The British Museum has purchased a complete set of the 100 Vollard suite of etchings by Picasso, which it is displaying over the summer.

Completed between 1930 and 1937 these are the only complete set in Britain and are named after the art dealer Vollard who commissioned them. They are arguably the most important series of prints of the 20th century.

They are being shown with Rembrandt etchings and Goya prints alongside classical sculpture – all of which influenced Picasso at the time.


Jeremy Deller’s artwork Sacrilege – a bouncy castle in the shape of Stonehenge – is going on tour across Britain over the summer as part of the artistic Olympiad.
It will be popping up in over 20 different places until September. Details of the times and places can be found on its website, Stonehenge-goes-on-tour.

Deller has also been chosen as Britain’s entry to this years Venice Biennale.

A Doll’s House
Young Vic, London, until 28 July

Henrik Ibsen’s play A Doll’s House created a storm of controversy when it originally hit the Copenhagen stage in 1879 – and for all the right reasons.

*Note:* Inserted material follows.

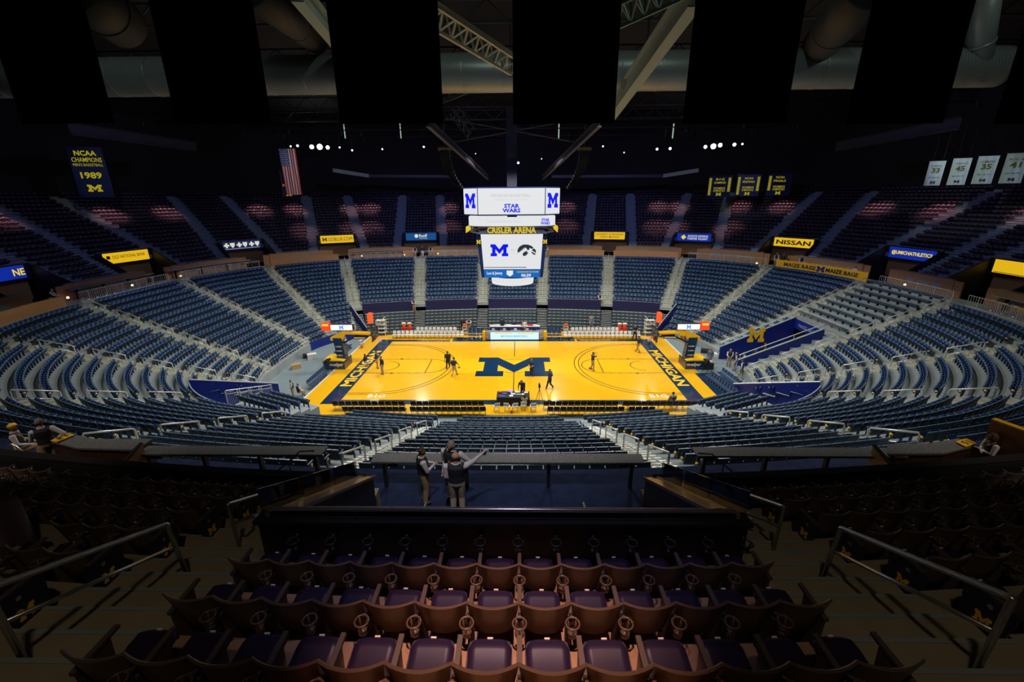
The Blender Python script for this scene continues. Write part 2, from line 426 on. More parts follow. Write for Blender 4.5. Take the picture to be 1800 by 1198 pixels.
# upper tier risers
b = MB()
def up_spans(j):
    if j < 4: return cut(CSPAN, [gap(t, PW, -UO-.9*j) for t in PORT])
    return [CSPAN]
for j in range(NUP):
    z = UZ+UR*j
    for s in up_spans(j):
        T = thetas(s[0], s[1], 1.4)
        o0, o1 = -UO-UD*j, -UO-UD*(j+1)
        b.grid([[bp(t, o1, z) for t in T], [bp(t, o0, z) for t in T]]); b.grid([[bp(t, o0, z) for t in T], [bp(t, o0, z-UR) for t in T]])
struct('upper_risers', b, 'concrete', label='stepped concrete of the upper seating tier')
for t in PORT:
    tw = bframe(t, -UO, 0)
    for sgn in (-1, 1):
        bq = MB()
        for j in range(NUP):
            z = UZ+UR*j; tt = walk(t, sgn*(PW+AW/2), -UO-UD*(j+.5))
            for (o0, o1, zt, h) in ((-UO-UD*(j+1), -UO-UD*(j+1)+.45, z+UR/2+.012, UR/2), (-UO-UD*(j+1)+.45, -UO-UD*j, z+.012, .02)):
                M = bframe(tt, (o0+o1)/2, zt-h/2); bq.box((0, 0, 0), (AW*.86, o1-o0, h), 0, M)
        struct('aisle_stairs', bq, 'concrete', label='upper tier aisle stairs')
    # portal: side walls that follow the rake, parapet with the sign, back wall
    bq = MB(); z4 = UZ+UR*4
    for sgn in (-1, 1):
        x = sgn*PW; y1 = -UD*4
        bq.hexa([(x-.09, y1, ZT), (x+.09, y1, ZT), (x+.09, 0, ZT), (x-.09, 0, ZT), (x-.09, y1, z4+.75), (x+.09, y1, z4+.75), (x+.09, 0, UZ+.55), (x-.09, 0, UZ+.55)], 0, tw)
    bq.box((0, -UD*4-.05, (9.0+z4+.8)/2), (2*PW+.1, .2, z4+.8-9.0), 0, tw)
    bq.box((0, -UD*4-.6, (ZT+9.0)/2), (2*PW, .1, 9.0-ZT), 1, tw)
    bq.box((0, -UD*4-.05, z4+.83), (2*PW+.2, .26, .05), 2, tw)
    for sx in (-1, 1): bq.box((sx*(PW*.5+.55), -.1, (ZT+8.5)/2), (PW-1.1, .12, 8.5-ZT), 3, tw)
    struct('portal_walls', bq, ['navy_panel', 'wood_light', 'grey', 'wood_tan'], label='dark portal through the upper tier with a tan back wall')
# outer wall and roof of the hall
b = MB(); T = thetas(0, 360, 3)
oo = -UO-UD*NUP
b.grid([[bp(t, oo-.1, 0) for t in T], [bp(t, oo-.1, 29) for t in T]])
struct('wall_outer', b, 'roof_dark', label='black outer wall behind the top row')
b = MB(); b.box((0, 0, 29.2), (130, 120, .3)); struct('ceiling', b, 'roof_dark', label='black arena roof deck')
# ================================================================== seats
def tmpl(parts):
    vs = []; fs = []; ms = []
    for mb, mi in parts:
        n = len(vs); vs += mb.v; fs += [tuple(i+n for i in f) for f in mb.f]; ms += mi if isinstance(mi, list) else [mi]*len(mb.f)
    return np.array(vs), np.array(fs), np.array(ms)
def hexb(w, pts):
    """box of width w whose side outline (y, z) is the four points, bottom-back, bottom-front, top-front, top-back"""
    (y0, z0), (y1, z1), (y2, z2), (y3, z3) = pts; a = w/2; m = MB()
    return m.hexa([(-a, y0, z0), (a, y0, z0), (a, y1, z1), (-a, y1, z1), (-a, y3, z3), (a, y3, z3), (a, y2, z2), (-a, y2, z2)])
S_BACK = hexb(.45, [(.02, .33), (.06, .33), (.0, .76), (-.045, .76)]); S_BACK.m = [0, 0, 1, 0, 0, 0]
S_TOPGLINT = hexb(.46, [(-.05, .755), (.005, .755), (.0, .78), (-.045, .78)])  # strip on the back top, coloured lighter as its highlight
S_SEAT = hexb(.43, [(.09, .40), (.15, .35), (.31, .60), (.25, .65)])
S_SEATGLINT = hexb(.34, [(.248, .646), (.31, .598), (.325, .612), (.262, .662)])  # strip on the seat pan edge, glint put into the colour
def mk_arm():
    m = MB(); m.box((.25, .12, .6), (.045, .34, .035)); m.box((.25, .08, .3), (.035, .1, .58)); return m
S_ARM = mk_arm()
T_LOW = tmpl([(S_BACK, [0, 0, 1, 0, 0, 0]), (S_TOPGLINT, 2), (S_SEAT, 0), (S_SEATGLINT, 2), (S_ARM, 0)])
T_UP = tmpl([(S_BACK, 0), (S_SEAT, 0), (S_SEATGLINT, 1)])
def stuff(name, tm, mats_, frames, label, cat, group=None):
    V, F, MI = tm; n = len(frames)
    A = np.array([[list(r) for r in f] for f in frames])
    P = np.einsum('nij,vj->nvi', A[:, :3, :3], V)+A[:, None, :3, 3]
    nv = len(V); me = bpy.data.meshes.new(name)
    me.vertices.add(n*nv); me.vertices.foreach_set('co', P.astype(np.float32).ravel())
    FF = (F[None]+(np.arange(n)*nv)[:, None, None]).reshape(-1)
    me.loops.add(len(FF)); me.loops.foreach_set('vertex_index', FF.astype(np.int32))
    me.polygons.add(n*len(F)); me.polygons.foreach_set('loop_start', np.arange(n*len(F), dtype=np.int32)*4)
    me.polygons.foreach_set('material_index', np.tile(MI, n).astype(np.int32))
    for m in mats_: me.materials.append(M_(m))
    me.update(calc_edges=True); me.validate()
    return tag(mk(name, me), label, cat, group, 'stuff')
def inview(P, mx=170):
    q = pix(P)
    return q is not None and -mx < q[0] < 1800+mx and -mx < q[1] < 1198+mx
PITCHS = .5
low = []; ends = []
BENCH = (TUN[0]-360+.0, 5.0)
for i in range(NROW):
    o = i*DEP+.3; z = z_row(i)
    for a0, a1 in row_spans(i):
        cs = []
        for t in AISLES:
            for k in (-360, 0, 360):
                if a0-5 < t+k < a1+5: cs.append(gap(t+k, .68, o))
        if i >= 10: cs += [(357.0, 358.7)]
        if i < 10: cs += [(-2.9, 5.0), (357.1, 365.)]          # bench section over the tunnel
        for s0, s1 in cut((a0, a1), cs):
            L = arclen(s0, s1, o); n = int((L-.06)/PITCHS)
            if n < 1: continue
            off = (L-n*PITCHS)/2
            for k in range(n):
                t = walk(s0, off+(k+.5)*PITCHS, o)
                f = bframe(t, o, z)
                if i == 0 and not 212 < t % 360 < 334: continue
                if not inview(f.translation): continue
                low.append((pix(f.translation)[2], i, t, f))
                if (k == 0 and abs(s0-a0) > .01) or (k == n-1 and abs(s1-a1) > .01): ends.append(bframe(walk(s0, off+(.0 if k == 0 else n)*PITCHS, o), o+.12, z+.5))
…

Nora Helmer is doted on by her well to do husband Torvald, who calls her his “little songbird”. What follows is a stunning indictment of women’s oppression as Nora spreads her wings and rejects the hypocritical bourgeois morals that have kept her caged.

If you’ve not seen this landmark play before, the Young Vic’s intimate space should be the ideal venue.

No Na Orelha
Album, out now

Criolo, the 35 year old Brazilian rapper, has been on his ascent to fame in Latin America for some years. Now his new album No Na Orelha (Knot in the Ear) is hitting the mainstream here too.

Some of the rave reviews of the album have talked of Criolo’s claimed allegiance to Afrobeat music and his variety of samba, mambo and rumba. It is true that some of his lyrics are truly poignant. In a description of São Paulo he raps, “São Paulo is a bouquet, bouquets are dead flowers, beautifully arranged.”

All well and good, but this misses the point. Criolo, who was born in a favela in São Paulo, has as his main targets police violence and racism and has as his inspirations Fela Kuti and Frida Kahlo.

Pushwagner: Soft City
MK Gallery, Milton Keynes, until 2 September, free

Hariton Pushwagner is a Norwegian artist whose work has been likened to Munch’s or to the dystopian writings of Huxley. Working in London and Oslo between 1969 and 1976, he produced Soft City, a graphic novel describing a dehumanised city plagued with pollution and populated by the “waking sleep”.

Having created this alternative world Pushwagner has since produced large-canvas, obsessive drawings and prints of this world. Lately he has portrayed a world of endless war with robot-like soldiers marching to death camps.